▽

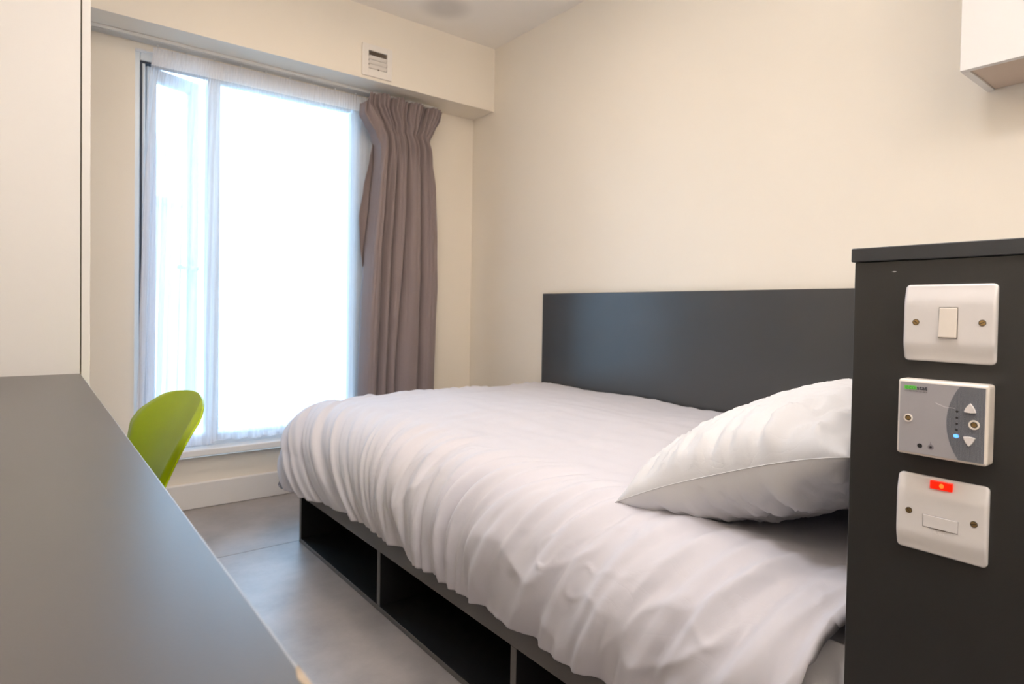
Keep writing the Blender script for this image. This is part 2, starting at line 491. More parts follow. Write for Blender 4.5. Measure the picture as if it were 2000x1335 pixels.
# ------------------------------------------------------------------ curtain track
tk = thing('curtain_track', 'long white double curtain track fixed under the bulkhead', 'curtain track', (0.95, 3.03, ZB))
bm = bmesh.new()
X0, X1 = -0.30, 1.815
box(bm, X0, X1, 3.028, 3.088, ZB-0.005, ZB-0.0005)
for y in (3.028, 3.044, 3.056, 3.070, 3.084):
    box(bm, X0, X1, y, y+0.004, ZB-0.015, ZB-0.005)
obj('rail', bm, M['track'], tk)
for k in range(9):
    x = 0.44+k*0.113
    bm = bmesh.new(); box(bm, x-0.004, x+0.004, 3.061, 3.069, ZB-0.0262, ZB-0.0152, 0.001)
    obj('glider', bm, M['track'], tk)

# ------------------------------------------------------------------ sheer curtain
def sheer_xy(u, v):
    # u along the cloth 0..1, v 0 top .. 1 bottom
    xl = interp([(0, 0.425), (0.10, 0.405), (0.30, 0.388), (0.75, 0.372), (1, 0.362)], v)
    xr = 1.45
    uu = u
    # the first part of the cloth is bunched, in front of the open casement
    x = xl+(xr-xl)*(0.78*uu+0.22*uu**2.0)
    head = 1-sstep(0.03, 0.10, v)
    y = 3.070
    fold = 0.010*math.sin(2*pi*uu*15+1.0+0.6*math.sin(v*3))+0.006*math.sin(2*pi*uu*31+2*v)
    y += fold*(1-head)*(0.5+0.5*v)
    y += head*0.004*math.sin(2*pi*uu*85)
    bunch = (1-sstep(0.04, 0.34, uu))
    x += bunch*0.022*math.sin(2*pi*uu*26+0.8*v)*sstep(0.05, 0.4, v)
    y += bunch*(0.014*math.sin(2*pi*uu*26+1.6)-0.012)*sstep(0.05, 0.4, v)
    return x, min(y, 3.112)
def hem_z(u):
    if u < 0.10: return 0.287
    if u < 0.34: return 0.291
    return 0.302+0.004*math.sin(u*21)
sh = thing('sheer_curtain', 'long white sheer curtain hanging across the bright window', 'curtain', (0.9, 3.07, 0.285))
ZT = 2.030
def f_sheer(u, v):
    vv = 0.045+v*(1-0.045)
    x, y = sheer_xy(u, vv)
    return (x, y, ZT+(hem_z(u)-ZT)*vv)
bm = bmesh.new(); grid_mesh(bm, f_sheer, 420, 60)
obj('voile', bm, M['sheer'], sh, True)
def f_tape(u, v):
    x, y = sheer_xy(u, 0.045*v)
    return (x, y, ZT+(hem_z(u)-ZT)*0.045*v)
bm = bmesh.new(); grid_mesh(bm, f_tape, 420, 4)
obj('heading_tape', bm, M['sheer_tape'], sh, True)
def f_hem(u, v):
    vv = 0.965+0.035*v
    x, y = sheer_xy(u, vv)
    return (x, y-0.0015, ZT+(hem_z(u)-ZT)*vv)
bm = bmesh.new(); grid_mesh(bm, f_hem, 420, 2)
obj('hem', bm, M['sheer'], sh, True)

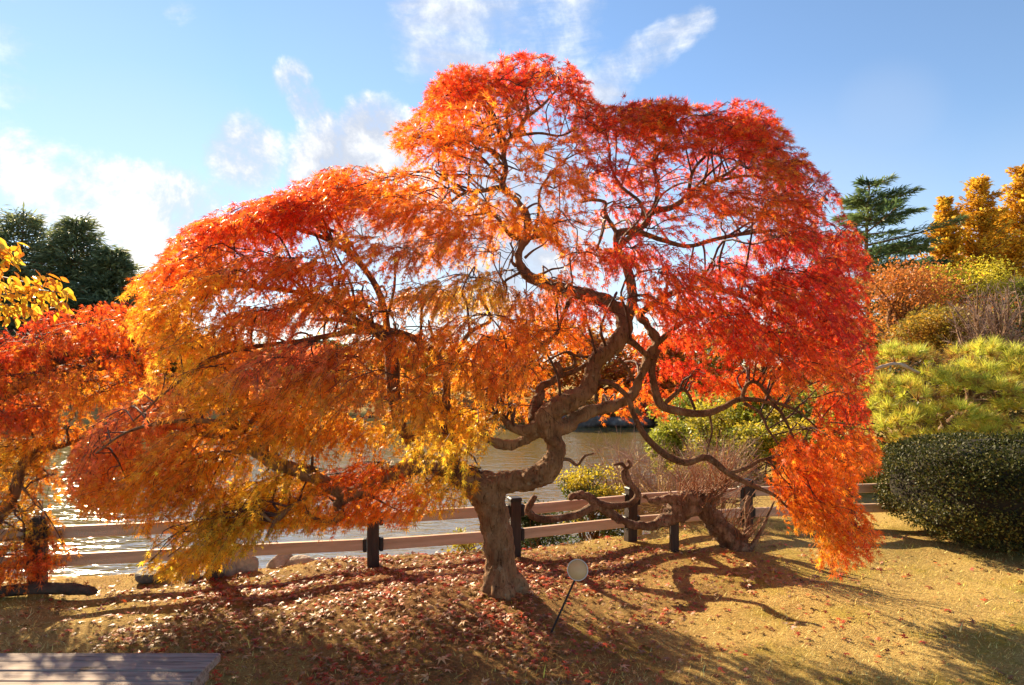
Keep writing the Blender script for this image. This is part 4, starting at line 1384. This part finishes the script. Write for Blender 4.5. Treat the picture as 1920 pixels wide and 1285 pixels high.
# clipped hedge at the right
def build_hedge():
    r = np.random.default_rng(120)
    cx, cy_, rx, ry, H = 4.74, 5.95, 1.16, .92, .93
    root = thing('clipped_hedge', 'dark green dome shaped clipped hedge on the right of the lawn', 'hedge', (cx, cy_, 0))

    def surf(u, v, k):
        # superellipsoid dome, u azimuth, v elevation
        def sp(x, e):
            return np.sign(x) * np.abs(x) ** e
        x = rx * sp(np.cos(v), .5) * sp(np.cos(u), .8) * k
        y = ry * sp(np.cos(v), .5) * sp(np.sin(u), .8) * k
        z = H * .52 + H * .50 * sp(np.sin(v), .68) * k
        return np.stack([x, y, z], -1)
    u = np.linspace(0, 2 * math.pi, 48, endpoint=False)
    v = np.linspace(-1.45, 1.45, 24)
    U, V = np.meshgrid(u, v)
    pts = surf(U, V, .89 + .03 * np.sin(5 * U) * np.cos(4 * V))
    i = np.arange(23)[:, None] * 48
    j = np.arange(48)[None]
    q = np.stack([i + j, i + (j + 1) % 48, i + 48 + (j + 1) % 48, i + 48 + j], -1).reshape(-1, 4)
    mesh_np('light_block', pts.reshape(-1, 3), q, M['core'], root, smooth=True)  # solid dark core added to block light inside the hedge
    n = 60000
    uu = r.random(n) * 6.283
    vv = np.arcsin(np.clip(r.uniform(-1, 1, n), -.98, 1))
    lump = .035 * np.sin(7 * uu + 2 * vv) * np.cos(6 * vv) + .02 * np.sin(17 * uu) * np.sin(13 * vv)
    thin = np.clip((np.sin(vv) + .75) * 1.4, .25, 1)           # sparser towards the foot
    kk = .97 + lump + r.normal(0, .022, n) + .10 * (r.random(n) < .012)
    p = surf(uu, vv, kk)
    nrm = unit(p - np.array([0, 0, H * .5]))
    keep = (p[:, 2] > .03) & (r.random(n) < thin)
    p, nrm = p[keep], nrm[keep]
    n = len(p)
    f = unit(nrm * .55 + r.normal(0, .6, (n, 3)) + [0, 0, .25])
    upv = nrm + r.normal(0, .5, (n, 3))
    cols = np.array([(.030, .038, .008), (.050, .056, .011), (.078, .078, .016), (.18, .145, .03)])
    c = cols[r.choice(4, n, p=[.34, .36, .24, .06])] * (1 + .25 * r.standard_normal((n, 1)))
    low = (p[:, 2] < .42) & (r.random(n) < .28)
    c[low] = np.array((.17, .15, .035)) * (1 + .3 * r.standard_normal((low.sum(), 1)))  # paler low leaves: sunlit spots put into the leaf colour
    vtx, q, cc = leaves(OVAL, p, f, upv, r.uniform(.018, .034, n), np.clip(c, .004, .5))
    kind(mesh_np('foliage', vtx, q, leaf_material('hedge_leaf', .25, .55, .2, 1.2), root, tint=cc), 'stuff')
    t = Tubes()
    for k in range(16):
        a = r.random() * 6.283
        e = np.array([math.cos(a) * rx * .75, math.sin(a) * ry * .75, .3])
        s0 = np.array([math.cos(a) * rx * .5, math.sin(a) * ry * .5, -.02])
        t.add(np.vstack([s0, (s0 + e) / 2 + r.normal(0, .04, 3), e]), [.014, .011, .007], 5)
    kind(t.build('stems', M['old_bark'], root), 'stuff')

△

_What you need to do_: Repeat every record precisely. Any picture among them stays out of the copy.

_The result_:
Keep writing the Blender script for this image. This is part 2, starting at line 491. More parts follow. Write for Blender 4.5. Measure the picture as if it were 2000x1335 pixels.
# ------------------------------------------------------------------ curtain track
tk = thing('curtain_track', 'long white double curtain track fixed under the bulkhead', 'curtain track', (0.95, 3.03, ZB))
bm = bmesh.new()
X0, X1 = -0.30, 1.815
box(bm, X0, X1, 3.028, 3.088, ZB-0.005, ZB-0.0005)
for y in (3.028, 3.044, 3.056, 3.070, 3.084):
    box(bm, X0, X1, y, y+0.004, ZB-0.015, ZB-0.005)
obj('rail', bm, M['track'], tk)
for k in range(9):
    x = 0.44+k*0.113
    bm = bmesh.new(); box(bm, x-0.004, x+0.004, 3.061, 3.069, ZB-0.0262, ZB-0.0152, 0.001)
    obj('glider', bm, M['track'], tk)

# ------------------------------------------------------------------ sheer curtain
def sheer_xy(u, v):
    # u along the cloth 0..1, v 0 top .. 1 bottom
    xl = interp([(0, 0.425), (0.10, 0.405), (0.30, 0.388), (0.75, 0.372), (1, 0.362)], v)
    xr = 1.45
    uu = u
    # the first part of the cloth is bunched, in front of the open casement
    x = xl+(xr-xl)*(0.78*uu+0.22*uu**2.0)
    head = 1-sstep(0.03, 0.10, v)
    y = 3.070
    fold = 0.010*math.sin(2*pi*uu*15+1.0+0.6*math.sin(v*3))+0.006*math.sin(2*pi*uu*31+2*v)
    y += fold*(1-head)*(0.5+0.5*v)
    y += head*0.004*math.sin(2*pi*uu*85)
    bunch = (1-sstep(0.04, 0.34, uu))
    x += bunch*0.022*math.sin(2*pi*uu*26+0.8*v)*sstep(0.05, 0.4, v)
    y += bunch*(0.014*math.sin(2*pi*uu*26+1.6)-0.012)*sstep(0.05, 0.4, v)
    return x, min(y, 3.112)
def hem_z(u):
    if u < 0.10: return 0.287
    if u < 0.34: return 0.291
    return 0.302+0.004*math.sin(u*21)
sh = thing('sheer_curtain', 'long white sheer curtain hanging across the bright window', 'curtain', (0.9, 3.07, 0.285))
ZT = 2.030
def f_sheer(u, v):
    vv = 0.045+v*(1-0.045)
    x, y = sheer_xy(u, vv)
    return (x, y, ZT+(hem_z(u)-ZT)*vv)
bm = bmesh.new(); grid_mesh(bm, f_sheer, 420, 60)
obj('voile', bm, M['sheer'], sh, True)
def f_tape(u, v):
    x, y = sheer_xy(u, 0.045*v)
    return (x, y, ZT+(hem_z(u)-ZT)*0.045*v)
bm = bmesh.new(); grid_mesh(bm, f_tape, 420, 4)
obj('heading_tape', bm, M['sheer_tape'], sh, True)
def f_hem(u, v):
    vv = 0.965+0.035*v
    x, y = sheer_xy(u, vv)
    return (x, y-0.0015, ZT+(hem_z(u)-ZT)*vv)
bm = bmesh.new(); grid_mesh(bm, f_hem, 420, 2)
obj('hem', bm, M['sheer'], sh, True)

Keep writing the Blender script for this image. This is part 4, starting at line 1384. This part finishes the script. Write for Blender 4.5. Treat the picture as 1920 pixels wide and 1285 pixels high.
# clipped hedge at the right
def build_hedge():
    r = np.random.default_rng(120)
    cx, cy_, rx, ry, H = 4.74, 5.95, 1.16, .92, .93
    root = thing('clipped_hedge', 'dark green dome shaped clipped hedge on the right of the lawn', 'hedge', (cx, cy_, 0))

    def surf(u, v, k):
        # superellipsoid dome, u azimuth, v elevation
        def sp(x, e):
            return np.sign(x) * np.abs(x) ** e
        x = rx * sp(np.cos(v), .5) * sp(np.cos(u), .8) * k
        y = ry * sp(np.cos(v), .5) * sp(np.sin(u), .8) * k
        z = H * .52 + H * .50 * sp(np.sin(v), .68) * k
        return np.stack([x, y, z], -1)
    u = np.linspace(0, 2 * math.pi, 48, endpoint=False)
    v = np.linspace(-1.45, 1.45, 24)
    U, V = np.meshgrid(u, v)
    pts = surf(U, V, .89 + .03 * np.sin(5 * U) * np.cos(4 * V))
    i = np.arange(23)[:, None] * 48
    j = np.arange(48)[None]
    q = np.stack([i + j, i + (j + 1) % 48, i + 48 + (j + 1) % 48, i + 48 + j], -1).reshape(-1, 4)
    mesh_np('light_block', pts.reshape(-1, 3), q, M['core'], root, smooth=True)  # solid dark core added to block light inside the hedge
    n = 60000
    uu = r.random(n) * 6.283
    vv = np.arcsin(np.clip(r.uniform(-1, 1, n), -.98, 1))
    lump = .035 * np.sin(7 * uu + 2 * vv) * np.cos(6 * vv) + .02 * np.sin(17 * uu) * np.sin(13 * vv)
    thin = np.clip((np.sin(vv) + .75) * 1.4, .25, 1)           # sparser towards the foot
    kk = .97 + lump + r.normal(0, .022, n) + .10 * (r.random(n) < .012)
    p = surf(uu, vv, kk)
    nrm = unit(p - np.array([0, 0, H * .5]))
    keep = (p[:, 2] > .03) & (r.random(n) < thin)
    p, nrm = p[keep], nrm[keep]
    n = len(p)
    f = unit(nrm * .55 + r.normal(0, .6, (n, 3)) + [0, 0, .25])
    upv = nrm + r.normal(0, .5, (n, 3))
    cols = np.array([(.030, .038, .008), (.050, .056, .011), (.078, .078, .016), (.18, .145, .03)])
    c = cols[r.choice(4, n, p=[.34, .36, .24, .06])] * (1 + .25 * r.standard_normal((n, 1)))
    low = (p[:, 2] < .42) & (r.random(n) < .28)
    c[low] = np.array((.17, .15, .035)) * (1 + .3 * r.standard_normal((low.sum(), 1)))  # paler low leaves: sunlit spots put into the leaf colour
    vtx, q, cc = leaves(OVAL, p, f, upv, r.uniform(.018, .034, n), np.clip(c, .004, .5))
    kind(mesh_np('foliage', vtx, q, leaf_material('hedge_leaf', .25, .55, .2, 1.2), root, tint=cc), 'stuff')
    t = Tubes()
    for k in range(16):
        a = r.random() * 6.283
        e = np.array([math.cos(a) * rx * .75, math.sin(a) * ry * .75, .3])
        s0 = np.array([math.cos(a) * rx * .5, math.sin(a) * ry * .5, -.02])
        t.add(np.vstack([s0, (s0 + e) / 2 + r.normal(0, .04, 3), e]), [.014, .011, .007], 5)
    kind(t.build('stems', M['old_bark'], root), 'stuff')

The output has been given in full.